Tuesday, February 19, 2008

Net + Lessons, Repeaters, Bridges, and Broadcast storms!


Well last time we discussed about Repeaters and Bridges, which were very simple concepts, but today we are going to into the disadvantages of the Bridges!
You see computers send out data packets without specific destination addresses, intended for all the computers it can reach. This is called a broadcast. A major disadvantage of bridge is that they don’t stop the broadcasts! Just think about a spam mailer, he lost his address book, so he just starts sending e-mails to EVERYONE on the internet! Since the broadcast packet doesn’t have a destination, the bridge has no other choice but to send it to everyone’s computer that is connected to the bridge. This can cause a BROADCAST STORM!!! Yeah it sounds scary, but that’s when the bridge sends the broadcasts to every segment on the network. It occurs when there are so many broadcast packets on the network that the capacity of the network bandwidth approaches or reaches saturation. The worst case scenario it can shut down the network!

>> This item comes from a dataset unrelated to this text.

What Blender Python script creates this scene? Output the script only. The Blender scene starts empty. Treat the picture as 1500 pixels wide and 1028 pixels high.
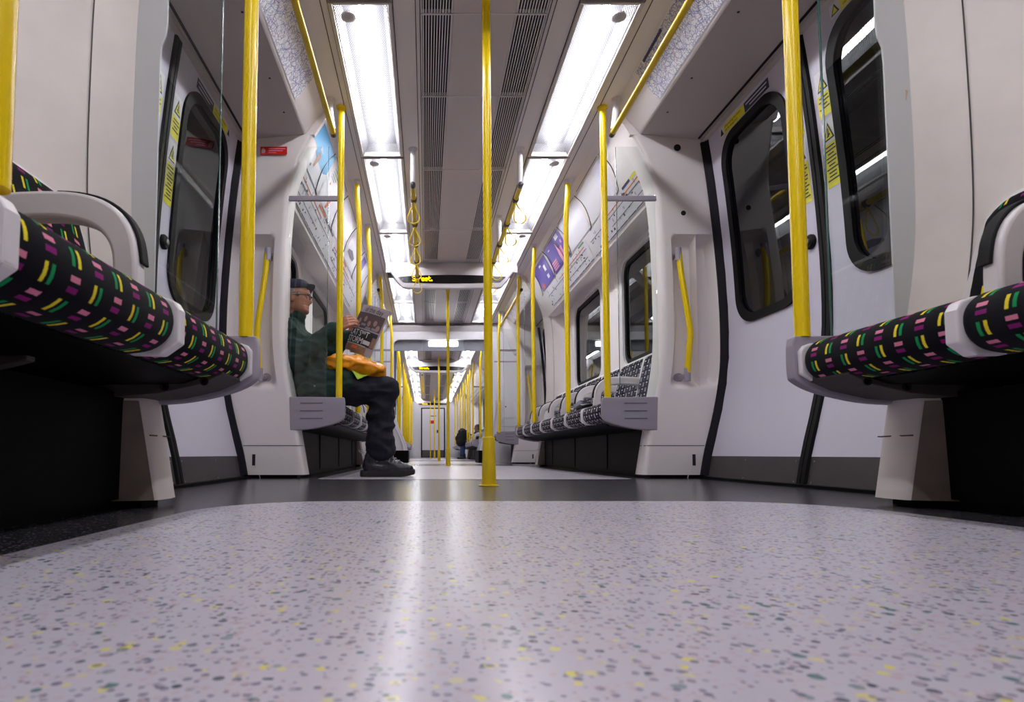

Now that’s the professional definition of it, but try to take it apart and make it something simpler. Let’s say that you are making a smoothie, and you fill it up with loads of fruits and veggies. But then you start to overflow it, and now the blender won’t even start. You can use any other analogies that you want, as long as you understand the concept. TOO MUCH OF ANYTHING WILL SHUT IT DOWN!
The last thing that we will talk about today is the Routed Networks. See Routers are like the next step after the bridges. Bridges uses the destination MAC address, the Router uses the destination network address to see where a packet should go. Let’s pretend that the number of your house is your MAC, and the Network address is you street name. You can now see why using bridges can cause a broadcast storm right? You’d be sending all that information to anyone with the same numerical address as you. But with Routers it sends it to the STREET Address! Much more simpler.